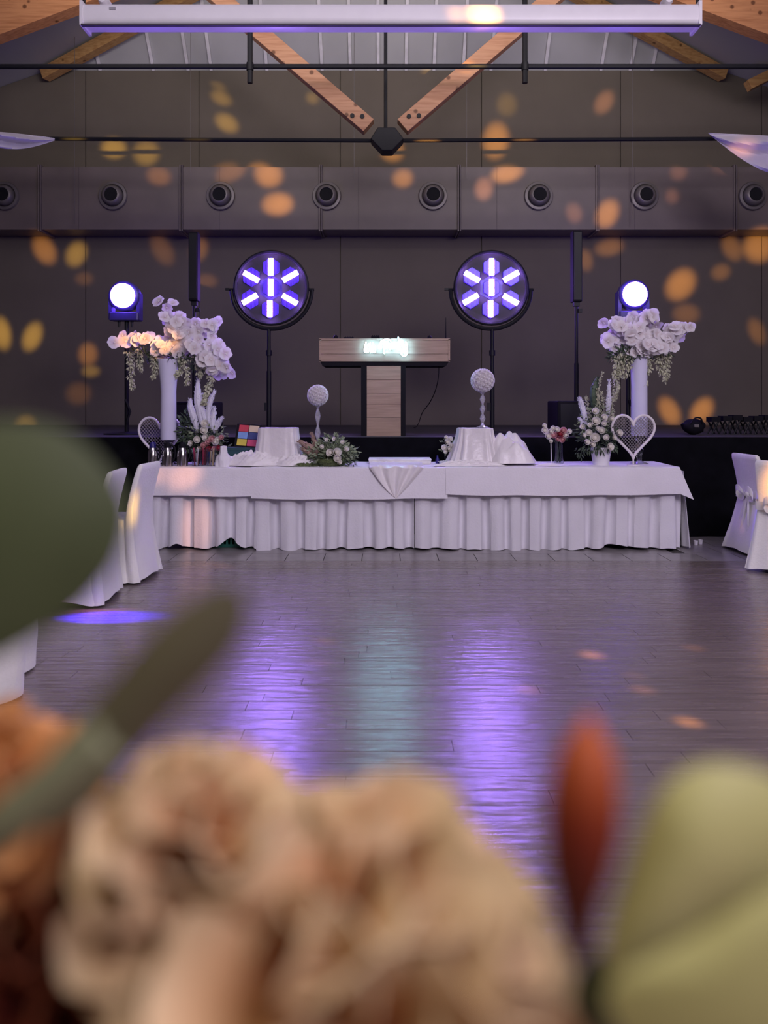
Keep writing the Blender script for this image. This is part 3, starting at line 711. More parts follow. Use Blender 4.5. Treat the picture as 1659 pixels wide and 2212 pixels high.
for i, px in enumerate((1541, 1566, 1588, 1610, 1633, 1655)):
    D = 8.45; x = px2x(px, D); t = thing('folding_stool', (x, D, ZG), labs[i], 'stool', 'dark folding stools on the stage')
    h = .19+.01*(i % 3); wd = .05
    MB().bbox((x-wd, D-.07, ZG+h-.055), (x+wd, D+.07, ZG+h)).build('seat', M['blackmat'], t, smooth=False)
    for s in (-1, 1):
        for yy in (-.06, .06):
            MB().tube([(x-s*wd*.8, D+yy, ZG), (x+s*wd*.8, D+yy, ZG+h-.03)], .009, 6).build('leg', M['black'], t)

# ================================================================ BANQUET TABLE
TF, TB, TZ = 6.92, 7.55, .742        # front, back, top
TL, TR = -2.12, 2.65
tb = thing('banquet_table', (.27, 7.2, 0), 'long banquet table hidden under white cloths and a pleated skirt', 'table')
for i in range(3):
    a = lerp(TL+.03, TR-.03, i/3); b = lerp(TL+.03, TR-.03, (i+1)/3)
    MB().bbox((a+.004, TF+.04, TZ-.035), (b-.004, TB-.03, TZ-.006)).build('tabletop', M['pot'], tb, smooth=False)
    for x in (a+.08, b-.08):
        for yy in (TF+.12, TB-.1): MB().tube([(x, yy, 0), (x, yy, TZ-.03)], .015, 8).build('leg', M['nozzle'], tb)
def fz(y, hem): return hem
def topper(x0, x1, hempx, off, label, left=False, right=False, seed=0):
    """cloth over the table top falling over the front (and over the end when asked)"""
    Rr = random.Random(seed); ph = [Rr.uniform(0, 6) for _ in range(4)]
    mb = MB(); hz = lambda x: P(0, hempx, TF).z+.006*math.sin(x*2.3+ph[0])+.003*math.sin(x*9+ph[1])
    creases = [lerp(x0, x1, q) for q in (.2, .4, .62, .83)]
    def cr(x): return sum(.0035*math.exp(-((x-c)/.012)**2) for c in creases)
    def fn(u, v):
        x = lerp(x0, x1, u)
        if v < .45:                                         # on top
            y = lerp(TB, TF-.004, v/.45); return Vector((x, y, TZ+off+.001*math.sin(x*11+y*9)))
        if v < .52:
            t = (v-.45)/.07; return Vector((x, TF-.004-.014*math.sin(t*PI/2)-off, TZ+off-.014*(1-math.cos(t*PI/2))))
        t = (v-.52)/.48
        return Vector((x, TF-.018-off-cr(x)-.02*t-.006*math.sin(x*6+ph[2])*t-.004*math.sin(x*17+ph[3])*t, lerp(TZ+off-.014, hz(x), t)))
    mb.grid(fn, int(abs(x1-x0)*38), 26, back=.003)
    if right:                                               # end overhang with its corner fold
        def fe(u, v):
            y = lerp(TF-.018, TB, u); t = v
            fold = .06*(1-u)**3
            return Vector((x1+.004+.055*t+fold*t+.010*math.sin(u*16)*t, lerp(y, y-.03*(1-u), t), lerp(TZ+off, hz(x1)-.05*(1-u)**2+.01*math.sin(u*9), t)))
        mb.grid(fe, 18, 12, back=-.003)
        mb.add([(x1, TF-.018, TZ+off-.012), (x1, TF-.038-off, hz(x1)), (x1+.119, TF-.048, hz(x1)-.05), (x1+.004, TF-.018, TZ+off)], [(0, 1, 2, 3)])
    o = mb.build('tablecloth', M['cloth'], None, origin=((x0+x1)/2, TF, TZ)); tag(o, label, 'tablecloth', 'white cloths over the long table'); return o
topper(px2x(322, TF), px2x(549, TF), 1070, .004, 'white tablecloth on the left end of the long table, under the steel flasks', left=True, seed=1)
topper(px2x(544, TF), px2x(966, TF), 1076, .007, 'white tablecloth over the middle of the long table, under the green flower arrangement', seed=2)
topper(px2x(962, TF), TR, 1068, .010, 'white tablecloth on the right end of the long table, under the white pot', right=True, seed=3)

def skirt(x0, x1, label, seed, lifts=(), side=False, slit=()):
    Rr = random.Random(seed)
    cuts = [x0]
    while cuts[-1] < x1: cuts.append(cuts[-1]+(Rr.uniform(.09, .15) if len(cuts) % 2 else Rr.uniform(.06, .11)))
    amp = [Rr.uniform(.5, 1.0) for _ in cuts]; off = [Rr.uniform(-.25, .25) for _ in cuts]
    def wave(x, v):
        # wide pleats standing proud with recesses between them; they wander a little on the way down
        xx = x+.018*math.sin(x*7+seed)*v
        import bisect
        i = max(0, min(len(cuts)-2, bisect.bisect(cuts, xx)-1)); t = (xx-cuts[i])/(cuts[i+1]-cuts[i])
        s = math.sin(t*PI)**.6 if 0 < t < 1 else 0
        base = s*.55 if i % 2 == 0 else -s*1.9
        return base*amp[i]*.045*(.6+.5*v)+.007*math.sin(xx*47+seed)*v
    def fn(u, v):
        x = lerp(x0, x1, u); hem = P(0, 1187+2.5*math.sin(x*3+seed), TF).z+.004*math.sin(x*25)
        for (c, wd, h) in lifts: hem += h*math.exp(-((x-c)/wd)**2)
        zt_ = TZ-.03; z = lerp(zt_, hem, v)
        y = TF+.03-wave(x, v)-.012*v
        for (c, wd, h) in lifts: y -= .05*math.exp(-((x-c)/(wd*1.5))**2)*v*v*h*10*.5
        for c in slit: x += .05*math.exp(-((x-c)/.12)**2)*(1-2*v)*.6
        return Vector((x, y, z))
    mb = MB(); mb.grid(fn, int((x1-x0)*95), 14, back=.002)
    if side:
        def fs(u, v):
            y = lerp(TF+.02, TB, u); a_ = .02*math.sin(u*24)*(.5+v)
            return Vector((x1+.0+.055*v+a_*.8, y, lerp(TZ-.03, .02, v)))
        mb.grid(fs, 60, 10, back=-.002)
    o = mb.build('table_skirt', M['skirt'], None, origin=((x0+x1)/2, TF, 0)); tag(o, label, 'table skirt', 'pleated skirts round the long table'); return o
skirt(px2x(322, TF), px2x(556, TF), 'pleated white table skirt with a lifted hem under the left end of the table', 3, lifts=((px2x(497, TF), .09, .085), (px2x(382, TF), .06, .05)))
skirt(px2x(553, TF), px2x(895, TF), 'pleated white table skirt in the middle, left of the dark slit', 11)
skirt(px2x(897, TF), px2x(1478, TF), 'pleated white table skirt right of the dark slit, round the right corner', 23, side=True, lifts=((px2x(1335, TF), .13, .03),), slit=(px2x(1300, TF),))
# crate under the lifted hem
cx = px2x(497, 7.1); t = thing('plastic_crate', (cx, 7.25, 0), 'dark green plastic crate peeping out under the lifted table skirt', 'crate')
MB().bbox((cx-.22, 7.06, .001), (cx+.22, 7.42, .03)).build('bottom', M['greenbox'], t, smooth=False)
for yy in (7.06, 7.42):
    MB().bbox((cx-.22, yy-.008, .17), (cx+.22, yy+.008, .2)).build('rim', M['greenbox'], t, smooth=False)
    for i in range(12):
        x = cx-.215+i*.039; MB().bbox((x-.009, yy-.006, .03), (x+.009, yy+.006, .17)).build('slat', M['greenbox'], t, smooth=False)
for xx in (cx-.22, cx+.22): MB().bbox((xx-.008, 7.06, .03), (xx+.008, 7.42, .2)).build('side', M['greenbox'], t, smooth=False)

# small white things on the floor by the right end of the table
for i, (px, lb) in enumerate(((1503, 'small white candle cup on the floor at the table end, left of two'), (1513, 'small white candle cup on the floor at the table end, right of two'))):
    D = 7.2+.04*i; x = px2x(px, D)
    o = MB().lathe([(.001, 0), (.017, 0), (.021, .04), (.018, .04), (.016, .008), (.001, .008)], (x, D, 0), 14).build('candle_cup', M['pot']); tag(o, lb, 'cup', 'candle cups on the floor')

# satin draped over hidden boxes
def satin(cx, cy, w_, d_, h, flare, label, seed, pool, name='satin_drape', asym=None, base=TZ+.012):
    """a cloth over a box: flat top, sides falling with folds, hem pooling on the table"""
    Rr = random.Random(seed); ks = [(Rr.randint(5, 8), Rr.uniform(0, 6)), (Rr.randint(11, 15), Rr.uniform(0, 6)), (Rr.randint(19, 27), Rr.uniform(0, 6))]
    mb = MB(); NA, NR = 150, 34; vs = []; fs = []
    for j in range(NR+1):
        v = j/NR
        for i in range(NA):
            a = 2*PI*i/NA; ca, sa = math.cos(a), math.sin(a)
            ex = .42; qx = math.copysign(abs(ca)**ex, ca)*w_/2; qy = math.copysign(abs(sa)**ex, sa)*d_/2
            fold = sum(math.sin(k*a+p)*(1/(q+1)) for q, (k, p) in enumerate(ks))/1.8
            fr = flare*(1+(asym(a) if asym else 0))
            if v < .25:
                s = v/.25; x, y, z = qx*s, qy*s, h+.002*fold
            elif v < .75:
                s = (v-.25)/.5; out = fr*s**1.6*.55; x = qx+(ca*out)+ca*fold*.026*s**.6; y = qy+sa*out*.5+sa*fold*.034*s**.6
                z = h*(1-s)**1.0 + .0; z = max(z, .012+.01*fold*s)
                if s < .15: z = h-(h*.15)*(s/.15)**2
            else:
                s = (v-.75)/.25; out = fr*(.55+pool*s); x = qx+ca*out+ca*fold*.03; y = qy+sa*out*.5+sa*fold*.015
                z = .014+.016*abs(math.sin(s*9+fold*3+a*5))*(1-s*.6)
            vs.append(Vector((cx+x, cy+y, base+max(.003, z))))
    for j in range(NR):
        for i in range(NA): fs.append((j*NA+i, j*NA+(i+1) % NA, (j+1)*NA+(i+1) % NA, (j+1)*NA+i))
    mb.add(vs, fs)
    o = mb.build(name, M['satin'], None, origin=(cx, cy, base)); tag(o, label, 'cloth', 'satin drapes on the long table'); return o
D = 7.22; k = D/FPX
c1 = px2x(602, D); h1 = P(0, 924, D).z-(TZ+.012)
satin(c1, D, 84*k, .26, h1, .10, 'white satin cloth draped over a box beside the coloured picture', 4, .75)
c2 = px2x(1026, D); h2 = P(0, 924, D).z-(TZ+.014)
satin(c2, D, 74*k, .26, h2, .19, 'white satin cloth over a box carrying the taller rose ball', 9, .4)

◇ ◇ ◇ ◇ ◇

Required work: Within the material above, find the lines that contain the word "wide"; copy them.

Exercise result:
Keep writing the Blender script for this image. This is part 3, starting at line 711. More parts follow. Use Blender 4.5. Treat the picture as 1659 pixels wide and 2212 pixels high.
        # wide pleats standing proud with recesses between them; they wander a little on the way down